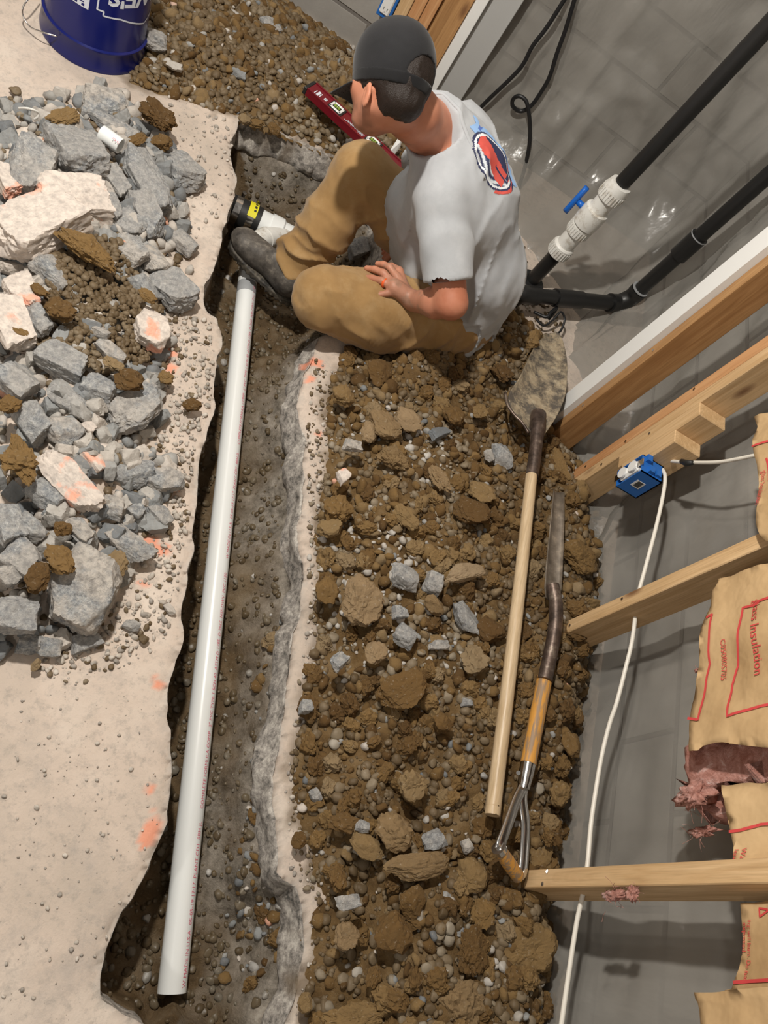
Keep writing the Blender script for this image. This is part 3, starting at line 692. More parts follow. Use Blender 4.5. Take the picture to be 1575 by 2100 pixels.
MD = [
 (748,765,800,770,62,C_,'round dark clod at the mound top just below the knee',.07),
 (675,800,722,830,50,C_,'flat brown clod at the upper left rim of the mound',.06),
 (752,850,815,900,58,C_,'tan flat slab of clay, left of the upper pair on the mound',.10),
 (735,880,770,900,46,C_,'grey tan clod tucked left of the flat clay slabs',.08),
 (808,850,862,885,46,C_,'tan flat slab of clay, right of the upper pair on the mound',.10),
 (765,930,835,960,62,C_,'pale tan broad clod below the upper pair',.10),
 (905,850,950,860,50,C_,'rounded brown clod right of the white stone chip',.10),
 (965,840,998,860,40,C_,'brown triangular clod left of the shovel blade',.10),
 (885,945,905,1020,40,C_,'tall pale tan clod in the upper middle of the mound',.11),
 (930,1050,1005,1065,60,C_,'rounded crumbly clod left of the ash shovel handle, upper',.12),
 (805,1035,850,1090,40,C_,'upright ribbed brown clod in the upper middle of the mound',.11),
 (655,1030,720,1060,62,C_,'dark crumbly clod on the left rim of the mound, upper',.06),
 (650,1090,700,1080,40,C_,'dark crumbly clod on the left rim just under its neighbour',.05),
 (690,1215,780,1250,100,C_,'biggest grey tan blocky clod on the left of the mound',.08),
 (650,1195,685,1240,50,C_,'rust brown crumbly clod left of the biggest blocky one',.06),
 (898,1190,990,1170,42,C_,'orange brown wedge-shaped clod right of the middle of the mound',.13),
 (870,1225,905,1265,34,C_,'upright brown clod below the orange brown wedge',.11),
 (940,1345,1000,1370,72,C_,'brown rounded clod against the ash shovel handle, middle',.12),
 (975,1270,1020,1320,50,C_,'brown clod pressed against the ash shovel handle above the rounded one',.12),
 (785,1440,870,1395,74,C_,'large dark brown wedge clod in the centre of the mound',.12),
 (745,1330,788,1350,52,C_,'grey brown blocky clod above the large central wedge',.10),
 (880,1480,925,1490,40,C_,'small brown clod below right of the central wedge',.12),
 (815,1600,870,1625,58,C_,'dark brown low clod in the lower middle of the mound',.11),
 (765,1700,840,1710,72,C_,'round grey brown clod with ribbed lower edge',.11),
 (715,1715,780,1760,44,C_,'dark leaf-shaped clod left of the round ribbed one',.09),
 (672,1685,730,1695,40,C_,'brown oval clod at the lower left of the mound',.08),
 (595,1720,625,1725,34,C_,'dark clod on the left slab rim, low',.03),
 (780,1780,915,1765,58,C_,'long orange brown bar of clay across the lower mound',.12),
 (775,1820,830,1800,40,C_,'dark clod under the left end of the long clay bar',.08),
 (668,1790,710,1810,54,C_,'square dark clod at the lower left of the mound',.06),
 (815,1860,865,1840,70,C_,'kidney-shaped brown clod below the long clay bar',.11),
 (765,1900,835,1930,80,C_,'pyramid-shaped brown clod left of the kidney-shaped one',.11),
 (685,1905,728,1935,50,C_,'flat grey brown clod low on the left of the mound',.08),
 (930,1790,990,1800,62,C_,'dark crumbly clod left of the bottom stud foot',.12),
 (965,1860,1005,1890,60,C_,'brown clod under the bottom stud foot',.12),
 (930,1960,995,1950,100,C_,'massive brown clod in the lower right of the mound',.12),
 (1055,1890,1085,2010,130,C_,'giant lumpy clod leaning at the bottom right of the mound by the plastic',.10),
 (880,2050,990,2070,130,C_,'massive orange brown clod at the bottom picture edge',.10),
 (660,2085,790,2090,60,C_,'wide brown clod cut by the bottom picture edge',.07),
 (610,2040,635,2070,36,C_,'rounded brown clod at the bottom left rim of the mound',.03),
 (835,2020,870,1990,40,C_,'brown rounded clod low in the middle bottom of the mound',.10),
 (745,1995,775,2010,44,C_,'dull brown clod near the bottom of the mound',.08),
 (1145,1140,1225,1150,70,C_,'large crumbly clod right of the narrow spade against the plastic',.12),
 (1150,1245,1220,1240,42,C_,'layered flat clod above the second stud foot',.12),
 (1120,1430,1160,1440,44,C_,'brown clod right of the spade wood, upper',.12),
 (1145,1525,1185,1530,52,C_,'brown angular clod right of the spade wood, lower',.13),
 (1120,1620,1170,1640,52,C_,'dark clod near the plastic below the spade wood',.12),
 (1105,1700,1150,1730,44,C_,'dark leaf-shaped clod beside the plastic above the bottom stud',.12),
 (1065,1755,1130,1760,56,C_,'rough clod between the yoke handle and the plastic',.10),
 (1120,915,1160,1000,34,C_,'crumbly clod between the two upper stud feet',.08),
 (855,690,905,760,26,C_,'thin upright brown clod under the seated man',.04),
 (486,250,512,252,24,C_,'small clod on the rim at the top left corner of the hole',.01),
 (510,256,540,262,22,C_,'small clod on the upper rim of the hole',.01),
 (545,264,575,275,22,C_,'small clod on the upper rim of the hole nearer the red level',.01),
 (960,1000,1010,1030,46,C_,'dark clod beside the upper ash handle',.12),
 (1010,750,1040,790,44,C_,'dark clod beside the shovel blade',.08),
 (880,720,960,740,50,C_,'broad dark clod in the shade behind the seated man',.05),
]
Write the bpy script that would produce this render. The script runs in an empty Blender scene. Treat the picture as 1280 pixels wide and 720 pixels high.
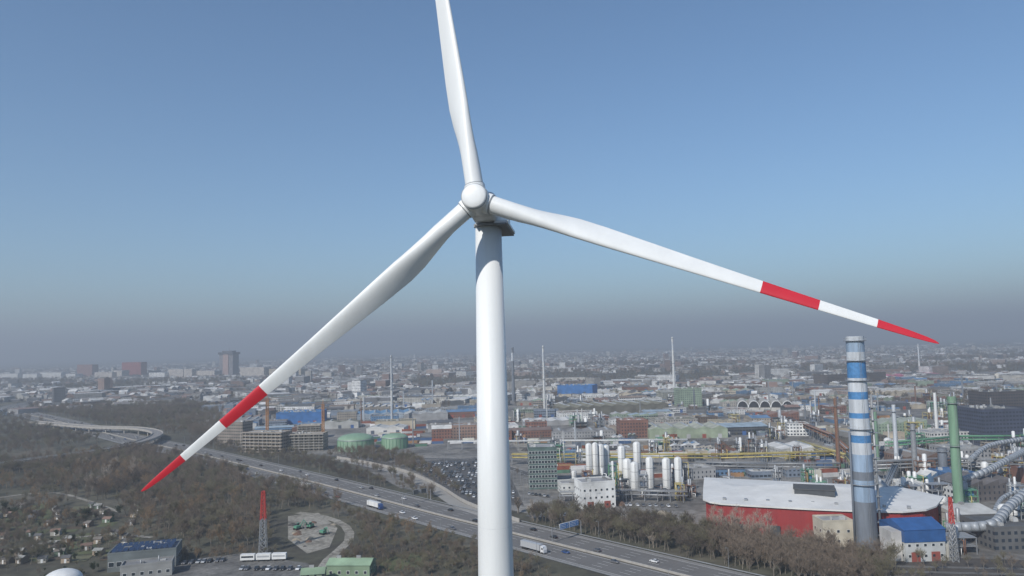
■ ■ ■ ■ ■
**Aim:** Copy out all the records exactly, excluding pictures.

**Result:**
Keep writing the Blender script for this image. This is part 3, starting at line 692. More parts follow. Use Blender 4.5. Take the picture to be 1575 by 2100 pixels.
MD = [
 (748,765,800,770,62,C_,'round dark clod at the mound top just below the knee',.07),
 (675,800,722,830,50,C_,'flat brown clod at the upper left rim of the mound',.06),
 (752,850,815,900,58,C_,'tan flat slab of clay, left of the upper pair on the mound',.10),
 (735,880,770,900,46,C_,'grey tan clod tucked left of the flat clay slabs',.08),
 (808,850,862,885,46,C_,'tan flat slab of clay, right of the upper pair on the mound',.10),
 (765,930,835,960,62,C_,'pale tan broad clod below the upper pair',.10),
 (905,850,950,860,50,C_,'rounded brown clod right of the white stone chip',.10),
 (965,840,998,860,40,C_,'brown triangular clod left of the shovel blade',.10),
 (885,945,905,1020,40,C_,'tall pale tan clod in the upper middle of the mound',.11),
 (930,1050,1005,1065,60,C_,'rounded crumbly clod left of the ash shovel handle, upper',.12),
 (805,1035,850,1090,40,C_,'upright ribbed brown clod in the upper middle of the mound',.11),
 (655,1030,720,1060,62,C_,'dark crumbly clod on the left rim of the mound, upper',.06),
 (650,1090,700,1080,40,C_,'dark crumbly clod on the left rim just under its neighbour',.05),
 (690,1215,780,1250,100,C_,'biggest grey tan blocky clod on the left of the mound',.08),
 (650,1195,685,1240,50,C_,'rust brown crumbly clod left of the biggest blocky one',.06),
 (898,1190,990,1170,42,C_,'orange brown wedge-shaped clod right of the middle of the mound',.13),
 (870,1225,905,1265,34,C_,'upright brown clod below the orange brown wedge',.11),
 (940,1345,1000,1370,72,C_,'brown rounded clod against the ash shovel handle, middle',.12),
 (975,1270,1020,1320,50,C_,'brown clod pressed against the ash shovel handle above the rounded one',.12),
 (785,1440,870,1395,74,C_,'large dark brown wedge clod in the centre of the mound',.12),
 (745,1330,788,1350,52,C_,'grey brown blocky clod above the large central wedge',.10),
 (880,1480,925,1490,40,C_,'small brown clod below right of the central wedge',.12),
 (815,1600,870,1625,58,C_,'dark brown low clod in the lower middle of the mound',.11),
 (765,1700,840,1710,72,C_,'round grey brown clod with ribbed lower edge',.11),
 (715,1715,780,1760,44,C_,'dark leaf-shaped clod left of the round ribbed one',.09),
 (672,1685,730,1695,40,C_,'brown oval clod at the lower left of the mound',.08),
 (595,1720,625,1725,34,C_,'dark clod on the left slab rim, low',.03),
 (780,1780,915,1765,58,C_,'long orange brown bar of clay across the lower mound',.12),
 (775,1820,830,1800,40,C_,'dark clod under the left end of the long clay bar',.08),
 (668,1790,710,1810,54,C_,'square dark clod at the lower left of the mound',.06),
 (815,1860,865,1840,70,C_,'kidney-shaped brown clod below the long clay bar',.11),
 (765,1900,835,1930,80,C_,'pyramid-shaped brown clod left of the kidney-shaped one',.11),
 (685,1905,728,1935,50,C_,'flat grey brown clod low on the left of the mound',.08),
 (930,1790,990,1800,62,C_,'dark crumbly clod left of the bottom stud foot',.12),
 (965,1860,1005,1890,60,C_,'brown clod under the bottom stud foot',.12),
 (930,1960,995,1950,100,C_,'massive brown clod in the lower right of the mound',.12),
 (1055,1890,1085,2010,130,C_,'giant lumpy clod leaning at the bottom right of the mound by the plastic',.10),
 (880,2050,990,2070,130,C_,'massive orange brown clod at the bottom picture edge',.10),
 (660,2085,790,2090,60,C_,'wide brown clod cut by the bottom picture edge',.07),
 (610,2040,635,2070,36,C_,'rounded brown clod at the bottom left rim of the mound',.03),
 (835,2020,870,1990,40,C_,'brown rounded clod low in the middle bottom of the mound',.10),
 (745,1995,775,2010,44,C_,'dull brown clod near the bottom of the mound',.08),
 (1145,1140,1225,1150,70,C_,'large crumbly clod right of the narrow spade against the plastic',.12),
 (1150,1245,1220,1240,42,C_,'layered flat clod above the second stud foot',.12),
 (1120,1430,1160,1440,44,C_,'brown clod right of the spade wood, upper',.12),
 (1145,1525,1185,1530,52,C_,'brown angular clod right of the spade wood, lower',.13),
 (1120,1620,1170,1640,52,C_,'dark clod near the plastic below the spade wood',.12),
 (1105,1700,1150,1730,44,C_,'dark leaf-shaped clod beside the plastic above the bottom stud',.12),
 (1065,1755,1130,1760,56,C_,'rough clod between the yoke handle and the plastic',.10),
 (1120,915,1160,1000,34,C_,'crumbly clod between the two upper stud feet',.08),
 (855,690,905,760,26,C_,'thin upright brown clod under the seated man',.04),
 (486,250,512,252,24,C_,'small clod on the rim at the top left corner of the hole',.01),
 (510,256,540,262,22,C_,'small clod on the upper rim of the hole',.01),
 (545,264,575,275,22,C_,'small clod on the upper rim of the hole nearer the red level',.01),
 (960,1000,1010,1030,46,C_,'dark clod beside the upper ash handle',.12),
 (1010,750,1040,790,44,C_,'dark clod beside the shovel blade',.08),
 (880,720,960,740,50,C_,'broad dark clod in the shade behind the seated man',.05),
]
Write the bpy script that would produce this render. The script runs in an empty Blender scene. Treat the picture as 1280 pixels wide and 720 pixels high.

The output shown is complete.